生糸貿易“生き証人”日東倉庫の取り壊し…文化財指定求めるも、所有企業「NO」
産経新聞 10月25日(土)18時15分配信
横浜港の生糸貿易の歴史を今に伝える旧「日東倉庫日本大通倉庫」(横浜市中区日本大通)が取り壊される見通しが強まり、建築家らの間で保存を求める声が高まっている。所有企業は取り壊す意向を変えず、国や県、市による文化財指定や登録も難しい状況の中、保存方法について関係者らの模索が続いている。(小林佳恵)
■明治43年に竣工
同倉庫の竣工(しゅんこう)は明治43(1910)年。翌年には隣に、日本で最初の鉄筋コンクリート造のオフィスビルとして知られる旧「三井物産横浜ビル」が完成。2つの建物は、三井物産横浜支店の生糸倉庫と事務所として、横浜港の生糸貿易の拠点となった。
建築史が専門の横浜国立大学の吉田鋼市名誉教授(67)によると、倉庫は昭和27年に三井物産の系列会社である日東倉庫が所有することになり、一般の倉庫として使用していたが、その後ビルとともに所有者が変わっていた。
吉田名誉教授は「鉄筋コンクリートとれんが、木を組み合わせた珍しい構造。鉄筋コンクリート造の三井物産横浜ビルの前段階として、実験的に造ったのだろう」と指摘したうえで、「2つの建物がセットで、日本の鉄筋コンクリート建築の発展の軌跡を伝える貴重な証拠物件」と訴える。
また、倉庫は「関東大震災で焼け野原となった横浜に残った貴重な建物」(市都市デザイン室担当者)でもあり、吉田名誉教授によると、大震災で大きな被害を受けなかった倉庫や収蔵していた生糸は、震災後の生糸貿易復興の支えとなった。
■所有企業は「解体」
不動産仲介のケン・コーポレーション(東京都港区)が昨年、倉庫とビルを都内の不動産会社から取得。今年5月には、横浜市に倉庫を解体する意向を伝えた。
これを受け、市は6月、ケン社に対し保存の申し入れを行い、7〜8月には、日本建築学会や日本建築家協会などが相次いで、倉庫とビルの保存を訴える要望書を同社と市に提出した。
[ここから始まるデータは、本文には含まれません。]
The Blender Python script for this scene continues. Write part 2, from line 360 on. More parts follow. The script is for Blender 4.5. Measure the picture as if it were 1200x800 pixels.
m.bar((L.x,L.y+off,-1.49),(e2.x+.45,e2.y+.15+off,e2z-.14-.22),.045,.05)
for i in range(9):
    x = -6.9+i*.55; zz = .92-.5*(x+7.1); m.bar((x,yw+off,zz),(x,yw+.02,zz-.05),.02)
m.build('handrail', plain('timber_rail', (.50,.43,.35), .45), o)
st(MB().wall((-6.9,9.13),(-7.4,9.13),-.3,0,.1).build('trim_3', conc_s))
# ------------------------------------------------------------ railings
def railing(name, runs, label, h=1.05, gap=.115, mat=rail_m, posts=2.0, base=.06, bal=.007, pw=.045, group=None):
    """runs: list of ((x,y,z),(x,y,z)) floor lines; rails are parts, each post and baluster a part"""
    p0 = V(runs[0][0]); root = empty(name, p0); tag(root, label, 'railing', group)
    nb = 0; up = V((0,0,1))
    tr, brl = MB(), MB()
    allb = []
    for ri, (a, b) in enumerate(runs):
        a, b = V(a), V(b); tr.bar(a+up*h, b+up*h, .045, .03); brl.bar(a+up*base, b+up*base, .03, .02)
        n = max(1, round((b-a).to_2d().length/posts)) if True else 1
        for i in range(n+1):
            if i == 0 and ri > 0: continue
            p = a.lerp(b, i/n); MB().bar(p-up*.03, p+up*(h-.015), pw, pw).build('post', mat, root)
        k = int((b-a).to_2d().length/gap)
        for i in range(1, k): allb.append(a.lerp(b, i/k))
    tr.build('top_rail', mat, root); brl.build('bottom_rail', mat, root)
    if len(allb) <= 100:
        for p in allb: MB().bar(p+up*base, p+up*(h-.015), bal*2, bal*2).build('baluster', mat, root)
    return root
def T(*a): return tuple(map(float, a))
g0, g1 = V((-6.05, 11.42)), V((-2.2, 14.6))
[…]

だが、同社は「倉庫は取り壊し、ビルは残す予定。解体時期は未定だが、できるだけ速やかにしたい」として、解体の方針を変えていない。
市文化財の願いも…
市教委の生涯学習文化財課は「市の文化財に指定したい」とするものの、指定には所有者の承諾が必要なため、難しいという。
日本建築家協会関東甲信越支部・保存問題委員会の笠井三義(みつよし)さん(63)は「所有者が民間企業の場合、所有者側にメリットがないと、保存は難しい」と指摘しつつ、「保存に取り組む各団体や市とで協議して、何とか残す方策を探りたい」と話している。